Work it Out: Handling Conflict at Work

Work it Out: Handling Conflict at Work

Workplace conflict is as inevitable a part of the office day-to-day as deadlines and budgets. In a perfect world, everybody would get along famously including office co-workers. Alas, offices are full of people, and people come with a range of personalities, and not all interact harmoniously. Prevent conflict from running projects and productivity off the rails by properly managing discord and disagreement.

To begin, recognize that attitude is everything: bring a positive outlook to the task of getting along with difficult personalities or navigating diverging opinions. Getting along well with others is not just a skill for the nursery-school set. The ability to work well with colleagues, clients and bosses is a must for professional growth, no matter the differences in temperament and work styles.

Take a Deep Breath: Differences in personality or opinions are real and are valid. Try to understand that quote-unquote difficult colleagues may simply have a different perspective and are not deliberately trying to annoy or harass you. Likewise, differences in opinion or work style do not mean that someone is in the wrong. By simply aknowledging the reality of “different strokes, for different folks” you may find some of your animosity dissipates.

Act Fast: Don’t let conflicts simmer along until they come to a full boil. Be sure to address conflict head on when it first arises. It’s always easier to address a smaller problem than a big one so be sure to act quickly before you have a full scale conflagration on your hands.

Clear the Air: The key to resolving conflict is communication, communication, communication. No one is a mind reader; take time to calmly and neutrally explain your perspective to your co-workers. Colleagues may be unaware that their behavior has upset or bothered you and may be receptive to your concerns.

Listen Carefully: There are two-sides to every story. Be a good listener and you’ll learn how to resolve conflicts more readily.

Agree to Disagree: Sometimes people are truly out of sync. You can agree to disagree with a person’s work style or opinion. Just be sure to treat your co-worker professionally and politely and make clear that you expect the same courtesy.
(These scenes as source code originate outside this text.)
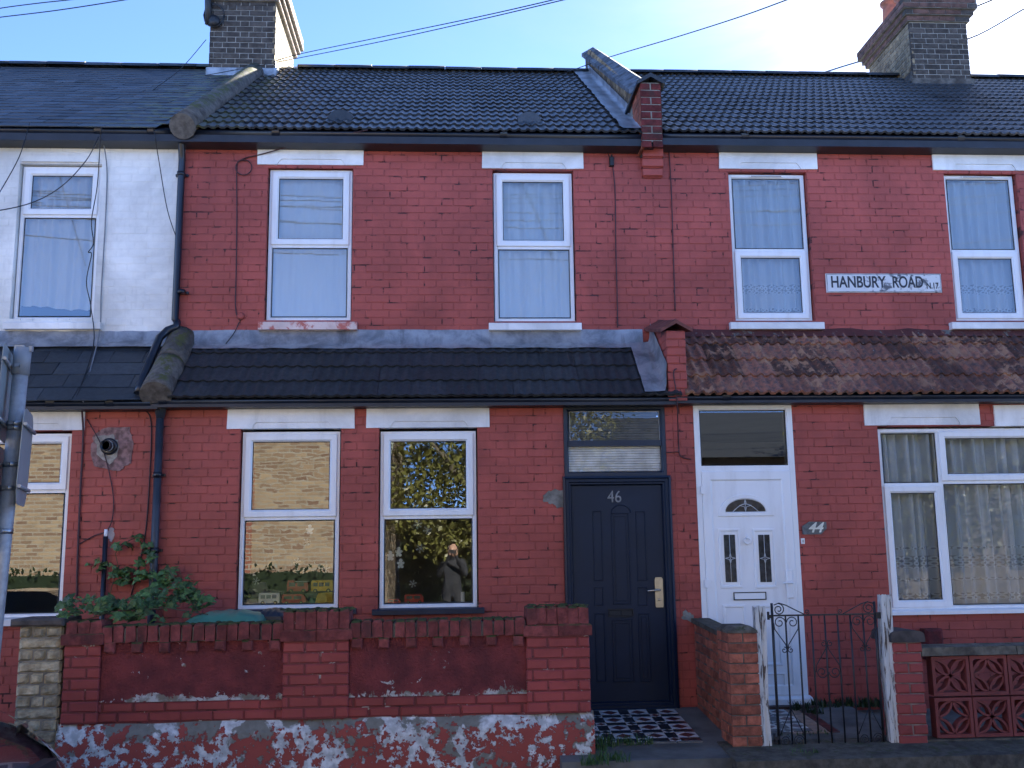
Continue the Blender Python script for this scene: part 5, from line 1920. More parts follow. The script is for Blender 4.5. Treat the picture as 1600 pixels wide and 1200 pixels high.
# ================================================================== front garden wall of number 46
zq = lambda y, x=680: W(x, y, YW).z
ZCT, ZCB, ZDB, ZPB, ZPT = zq(968), zq(993.5), zq(1011), zq(1086), zq(1116)
bw = thing('garden_wall', ((XW0 + XW1) / 2, YW + .1, -.02), 'long red garden wall with mossy brick coping and flaking plinth', 'wall', 'front garden walls')
M_peel = peel()
M_rough = roughcast(ZPB, ZDB)
M_band = painted('red painted wall brick', (0.31, 0.056, 0.050), (0.12, 0.03, 0.03), fleck=(0.40, 0.37, 0.33), fl=(0.70, 0.73), dirt=.4)
M_bandj = painted('red painted wall joints', (0.17, 0.036, 0.036), (0.07, 0.03, 0.03), crack=.05, fleck=(0.40, 0.37, 0.33), fl=(0.58, 0.64))
b = MB()
zl = ZPT - .075


def plf(u, v):
    x = XW0 - .005 + (XW1 + .018 - XW0) * u
    prof = [(-.16, -.052), (.25, -.050), (.5, -.047), (.74, -.044), (.80, -.043), (.86, -.03), (.93, -.008), (1.0, .02)]
    k = min(int(v * 7), 6); f = v * 7 - k
    h = prof[k][0] + (prof[k + 1][0] - prof[k][0]) * f
    y = prof[k][1] + (prof[k + 1][1] - prof[k][1]) * f
    n = mnoise.noise(Vector((x * 3, h * 4, 1.3))) * .008
    return (x, YW + y + n, -.05 + (ZPT + .05) * h if h > 0 else -.15)


b.sheet(plf, 70, 7)
for xx, sgn in ((XW0 - .005, 1), (XW1 + .013, -1)):
    b.poly([(xx, YW - .05, -.15), (xx, YW + .24, -.15), (xx, YW + .24, ZPT - .004), (xx, YW - .01, ZPT - .004), (xx, YW - .044, ZPT - .16)])
plinth = obj('plinth', b, M_peel, bw, fix=False)
b = MB(); b.box(XW0 + .01, XW1 - .005, YW + .008, YW + .225, ZPT - .03, ZCB)
core = obj('core', b, M_bandj, bw)
piers = [RW(97.5, 155, 1007, 1110, YW - .03)[:2], RW(441, 545, 1000, 1110, YW - .03)[:2], RW(823, 922.5, 993, 1110, YW - .03)[:2]]
# two brick courses under the panels
for q in course_list(XW0 + .01, XW1 - .01, ZPT - .005, ZPB, co=(ZPB - ZPT + .005) / 2, bond='stretcher', off=.05):
    L = q[1] - q[0]
    H = (ZPB - ZPT + .005) / 2 - .009
    me = random.choice(variants('band', round(L, 2), round(H, 3), M_band, 3 if abs(L - ST) < .01 else 1, d=.010, c=.008))
    inst('brick', me, core, ((q[0] + q[1]) / 2, YW + .008 + rnd(-.003, .003), q[2] + H / 2), (rnd(-.01, .01), 0, rnd(-.01, .01)))
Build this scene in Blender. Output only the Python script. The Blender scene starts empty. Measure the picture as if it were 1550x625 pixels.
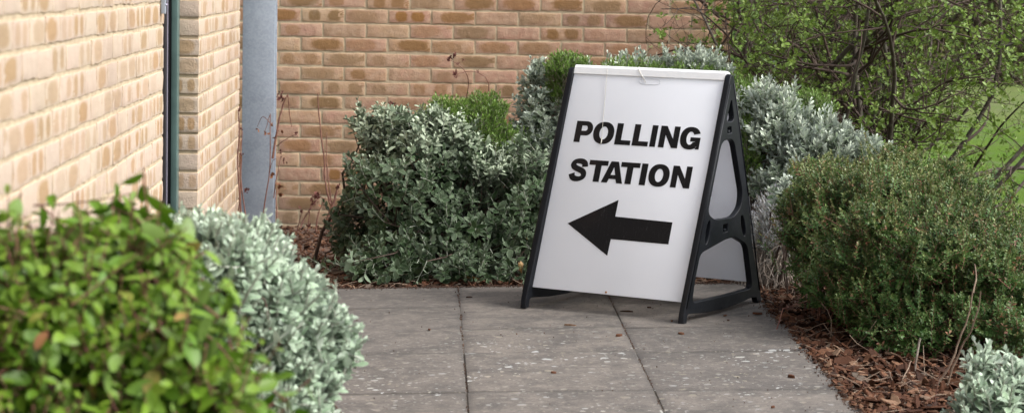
import bpy, bmesh, math
import numpy as np
from mathutils import Matrix, Vector
PI = math.pi
rng = np.random.default_rng(11)
scene = bpy.context.scene
COL = scene.collection

# ------------------------------------------------------------------ camera frame
F, CX, CY = 3700.0, 775.0, 312.5            # focal length and centre in pixels of a 1550 px wide frame
CAM = np.array([0.0, 0.0, 1.31])
_r = 0.0185
_y = np.array([645 - CX, CY + 35, -F]); _y /= np.linalg.norm(_y)
_z = np.array([math.sin(_r), math.cos(_r), ((645 - CX) * math.sin(_r) + (CY + 35) * math.cos(_r)) / F]); _z /= np.linalg.norm(_z)
_x = np.cross(_y, _z)
ROT = np.array([_x, _y, _z])
def at(px, py, Y):
    """world point at depth Y seen towards (px, py) of the photograph"""
    v = ROT @ (np.array([px - CX, CY - py, -F]) / F)
    return CAM + v * (Y / v[1])
PLANE = (-.1981, .0279, .02477)             # the paving falls gently away from the building
def pave_z(x, y): return PLANE[0] + PLANE[1] * x + PLANE[2] * y
def on_paving(px, py, dz=0.0):
    q = ROT @ (np.array([px - CX, CY - py, -F]) / F)
    t = (PLANE[0] + dz + PLANE[1] * CAM[0] + PLANE[2] * CAM[1] - CAM[2]) / (q[2] - PLANE[1] * q[0] - PLANE[2] * q[1])
    return CAM + q * t

# ------------------------------------------------------------------ object helpers
def tag(o, label=None, cat=None, group=None, kind=None):
    if label: o['label'] = label
    if cat: o['category'] = cat
    if group: o['group'] = group
    if kind: o['kind'] = kind
    return o
def empty(name, loc, label, cat, group=None):
    o = bpy.data.objects.new(name, None); COL.objects.link(o)
    o.location = loc; o.empty_display_size = .1
    return tag(o, label, cat, group)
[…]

Take it Up with Higher Ups: If a co-worker is deliberately sabotaging you, shirking work or committing a host of other office sins, schedule time to discuss the situation with your boss. Again, be sure to remain professional and objective. Your boss will be more receptive to your concerns if you don’t come off as a complainer or an emotional wreck.

Difficult Bosses: Bosses are people too and sometimes you wind up working for a difficult personality. Again, clear communication is essential; try to dispassionately and professionally communicate your concerns and work towards getting your relationship on a better footing. If your boss continues to be a source of conflict, consider consulting with your HR department for guidance or in a worst case scenario, explore other job options within the organization or elsewhere.

Conflict Resolved: A conflict is resolved when both parties agree the issue has been put to bed. Don’t assume that your communication or efforts towards resolution have worked. Explicitly ask to be sure that the air has been cleared and the issue resolved. True resolution means both parties are satisfied with the outcome.